What this task involves: Everything from the first line to the line containing "above the pavement" is to be repeated exactly; nothing past it.

Dataset extract:
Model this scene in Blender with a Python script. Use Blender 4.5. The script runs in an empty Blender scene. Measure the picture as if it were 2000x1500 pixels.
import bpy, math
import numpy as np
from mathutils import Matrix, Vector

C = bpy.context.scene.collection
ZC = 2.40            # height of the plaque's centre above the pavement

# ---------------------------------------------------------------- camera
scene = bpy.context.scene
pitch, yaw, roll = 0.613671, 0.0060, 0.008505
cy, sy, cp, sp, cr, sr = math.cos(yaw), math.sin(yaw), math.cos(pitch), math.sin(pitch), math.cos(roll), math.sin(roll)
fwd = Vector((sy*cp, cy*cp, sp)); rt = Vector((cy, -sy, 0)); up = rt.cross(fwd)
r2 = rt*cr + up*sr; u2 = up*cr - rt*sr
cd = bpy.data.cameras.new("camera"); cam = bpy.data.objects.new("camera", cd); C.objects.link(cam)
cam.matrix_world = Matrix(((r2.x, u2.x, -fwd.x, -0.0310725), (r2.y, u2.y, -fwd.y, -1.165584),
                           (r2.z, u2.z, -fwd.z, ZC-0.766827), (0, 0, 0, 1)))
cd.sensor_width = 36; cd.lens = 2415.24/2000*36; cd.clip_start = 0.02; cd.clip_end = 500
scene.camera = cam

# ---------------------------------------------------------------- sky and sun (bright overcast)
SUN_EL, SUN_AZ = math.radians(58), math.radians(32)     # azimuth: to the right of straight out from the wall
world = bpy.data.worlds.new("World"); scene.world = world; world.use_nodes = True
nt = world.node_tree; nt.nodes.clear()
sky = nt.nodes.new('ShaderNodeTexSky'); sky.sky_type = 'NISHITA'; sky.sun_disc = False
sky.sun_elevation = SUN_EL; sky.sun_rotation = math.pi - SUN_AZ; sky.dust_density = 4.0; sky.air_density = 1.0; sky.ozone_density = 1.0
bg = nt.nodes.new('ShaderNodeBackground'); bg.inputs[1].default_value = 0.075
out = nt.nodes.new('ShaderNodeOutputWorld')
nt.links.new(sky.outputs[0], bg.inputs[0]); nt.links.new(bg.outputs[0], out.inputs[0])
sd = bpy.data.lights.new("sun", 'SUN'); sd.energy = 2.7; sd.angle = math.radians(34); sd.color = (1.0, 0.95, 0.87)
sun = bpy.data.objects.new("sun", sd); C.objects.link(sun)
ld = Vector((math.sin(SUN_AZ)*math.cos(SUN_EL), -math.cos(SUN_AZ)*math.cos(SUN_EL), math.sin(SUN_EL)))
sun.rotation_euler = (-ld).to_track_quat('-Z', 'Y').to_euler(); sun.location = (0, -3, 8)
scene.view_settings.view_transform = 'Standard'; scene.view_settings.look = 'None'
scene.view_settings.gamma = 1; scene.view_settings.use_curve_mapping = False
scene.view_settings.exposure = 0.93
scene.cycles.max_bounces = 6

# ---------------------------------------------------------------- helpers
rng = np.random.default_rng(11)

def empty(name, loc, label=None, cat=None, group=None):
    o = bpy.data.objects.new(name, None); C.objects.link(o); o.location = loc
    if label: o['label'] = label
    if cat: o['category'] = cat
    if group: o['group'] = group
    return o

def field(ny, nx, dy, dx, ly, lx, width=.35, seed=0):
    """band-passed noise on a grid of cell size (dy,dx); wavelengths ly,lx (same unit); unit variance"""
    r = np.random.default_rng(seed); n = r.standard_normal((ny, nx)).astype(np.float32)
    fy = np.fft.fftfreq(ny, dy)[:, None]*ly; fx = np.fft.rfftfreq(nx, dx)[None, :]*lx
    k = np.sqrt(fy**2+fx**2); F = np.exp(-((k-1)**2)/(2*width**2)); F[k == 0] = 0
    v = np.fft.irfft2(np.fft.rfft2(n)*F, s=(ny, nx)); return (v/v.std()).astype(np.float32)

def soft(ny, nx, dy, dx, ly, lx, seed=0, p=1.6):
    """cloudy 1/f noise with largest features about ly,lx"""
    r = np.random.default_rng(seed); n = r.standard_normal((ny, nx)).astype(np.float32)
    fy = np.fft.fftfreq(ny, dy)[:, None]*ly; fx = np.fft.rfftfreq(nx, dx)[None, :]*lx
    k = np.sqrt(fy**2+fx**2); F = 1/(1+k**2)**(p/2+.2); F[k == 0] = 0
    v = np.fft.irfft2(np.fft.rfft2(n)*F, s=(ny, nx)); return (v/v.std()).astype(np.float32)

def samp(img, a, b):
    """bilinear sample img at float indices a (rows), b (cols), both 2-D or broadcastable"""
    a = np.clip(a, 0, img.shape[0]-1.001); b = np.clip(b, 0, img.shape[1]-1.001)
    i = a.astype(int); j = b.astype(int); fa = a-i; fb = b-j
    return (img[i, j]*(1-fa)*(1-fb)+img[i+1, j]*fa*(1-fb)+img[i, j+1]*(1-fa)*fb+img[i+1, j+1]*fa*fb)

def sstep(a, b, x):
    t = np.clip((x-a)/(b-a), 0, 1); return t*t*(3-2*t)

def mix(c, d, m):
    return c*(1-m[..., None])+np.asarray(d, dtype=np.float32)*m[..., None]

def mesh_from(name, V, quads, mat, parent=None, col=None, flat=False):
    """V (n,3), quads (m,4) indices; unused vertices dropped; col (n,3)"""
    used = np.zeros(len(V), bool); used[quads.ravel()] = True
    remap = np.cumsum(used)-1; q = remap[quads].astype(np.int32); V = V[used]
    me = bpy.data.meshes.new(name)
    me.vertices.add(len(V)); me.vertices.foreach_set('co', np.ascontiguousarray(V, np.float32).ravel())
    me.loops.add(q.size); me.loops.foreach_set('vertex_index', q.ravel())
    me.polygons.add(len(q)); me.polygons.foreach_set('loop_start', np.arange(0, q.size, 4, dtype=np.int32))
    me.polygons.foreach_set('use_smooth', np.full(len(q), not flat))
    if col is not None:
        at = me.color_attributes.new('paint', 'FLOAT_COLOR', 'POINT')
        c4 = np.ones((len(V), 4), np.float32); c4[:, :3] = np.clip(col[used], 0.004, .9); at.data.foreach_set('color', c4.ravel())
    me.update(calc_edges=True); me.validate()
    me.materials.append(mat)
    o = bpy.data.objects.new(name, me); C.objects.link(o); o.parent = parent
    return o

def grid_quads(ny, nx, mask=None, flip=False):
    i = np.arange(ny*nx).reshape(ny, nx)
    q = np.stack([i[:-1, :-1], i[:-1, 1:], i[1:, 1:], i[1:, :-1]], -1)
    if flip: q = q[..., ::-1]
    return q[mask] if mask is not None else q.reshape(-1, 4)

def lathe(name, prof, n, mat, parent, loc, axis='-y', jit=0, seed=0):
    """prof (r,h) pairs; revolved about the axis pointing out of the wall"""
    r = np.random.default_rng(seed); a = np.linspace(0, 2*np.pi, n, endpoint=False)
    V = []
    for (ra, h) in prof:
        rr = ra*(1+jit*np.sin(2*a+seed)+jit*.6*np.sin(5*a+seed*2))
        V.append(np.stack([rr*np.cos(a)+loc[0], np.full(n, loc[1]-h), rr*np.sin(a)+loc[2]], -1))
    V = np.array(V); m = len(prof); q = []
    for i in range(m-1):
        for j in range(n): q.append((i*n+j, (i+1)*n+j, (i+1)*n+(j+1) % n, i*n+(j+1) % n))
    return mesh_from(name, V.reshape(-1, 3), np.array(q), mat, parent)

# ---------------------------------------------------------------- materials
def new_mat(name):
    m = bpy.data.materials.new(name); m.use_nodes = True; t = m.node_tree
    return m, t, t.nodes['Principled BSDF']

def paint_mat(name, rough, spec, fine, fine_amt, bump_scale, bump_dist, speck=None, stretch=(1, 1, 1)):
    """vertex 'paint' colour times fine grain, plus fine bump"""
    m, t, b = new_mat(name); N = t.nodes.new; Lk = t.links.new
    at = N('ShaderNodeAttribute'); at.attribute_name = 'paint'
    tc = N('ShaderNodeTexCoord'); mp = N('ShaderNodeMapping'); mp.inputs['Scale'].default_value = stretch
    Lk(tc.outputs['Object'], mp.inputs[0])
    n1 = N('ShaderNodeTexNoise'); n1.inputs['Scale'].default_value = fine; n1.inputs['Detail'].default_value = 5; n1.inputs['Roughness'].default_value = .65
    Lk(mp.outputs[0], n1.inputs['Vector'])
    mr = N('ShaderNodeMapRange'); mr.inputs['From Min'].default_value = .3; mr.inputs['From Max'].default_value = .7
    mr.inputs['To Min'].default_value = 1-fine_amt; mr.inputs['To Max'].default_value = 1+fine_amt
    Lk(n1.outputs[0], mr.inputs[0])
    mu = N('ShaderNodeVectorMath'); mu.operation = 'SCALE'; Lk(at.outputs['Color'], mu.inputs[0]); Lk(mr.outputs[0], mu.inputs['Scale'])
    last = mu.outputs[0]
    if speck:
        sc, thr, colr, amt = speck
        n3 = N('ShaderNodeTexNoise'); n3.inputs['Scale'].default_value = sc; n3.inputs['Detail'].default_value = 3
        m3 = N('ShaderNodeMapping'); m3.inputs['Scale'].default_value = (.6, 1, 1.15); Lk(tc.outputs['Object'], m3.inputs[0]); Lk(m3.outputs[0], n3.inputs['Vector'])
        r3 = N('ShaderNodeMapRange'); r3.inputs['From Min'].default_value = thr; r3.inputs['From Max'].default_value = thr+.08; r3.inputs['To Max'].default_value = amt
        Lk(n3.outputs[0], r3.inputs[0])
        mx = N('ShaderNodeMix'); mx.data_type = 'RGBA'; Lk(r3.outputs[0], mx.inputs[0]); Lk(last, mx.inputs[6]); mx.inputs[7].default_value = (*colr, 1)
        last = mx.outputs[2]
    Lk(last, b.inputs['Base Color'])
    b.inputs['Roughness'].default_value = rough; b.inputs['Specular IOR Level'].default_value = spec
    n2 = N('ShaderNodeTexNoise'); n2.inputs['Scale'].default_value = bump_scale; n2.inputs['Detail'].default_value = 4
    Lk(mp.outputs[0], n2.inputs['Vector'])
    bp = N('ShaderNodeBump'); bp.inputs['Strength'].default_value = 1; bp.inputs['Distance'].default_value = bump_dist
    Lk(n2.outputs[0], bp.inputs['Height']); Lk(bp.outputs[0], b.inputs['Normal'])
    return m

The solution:
Model this scene in Blender with a Python script. Use Blender 4.5. The script runs in an empty Blender scene. Measure the picture as if it were 2000x1500 pixels.
import bpy, math
import numpy as np
from mathutils import Matrix, Vector

C = bpy.context.scene.collection
ZC = 2.40            # height of the plaque's centre above the pavement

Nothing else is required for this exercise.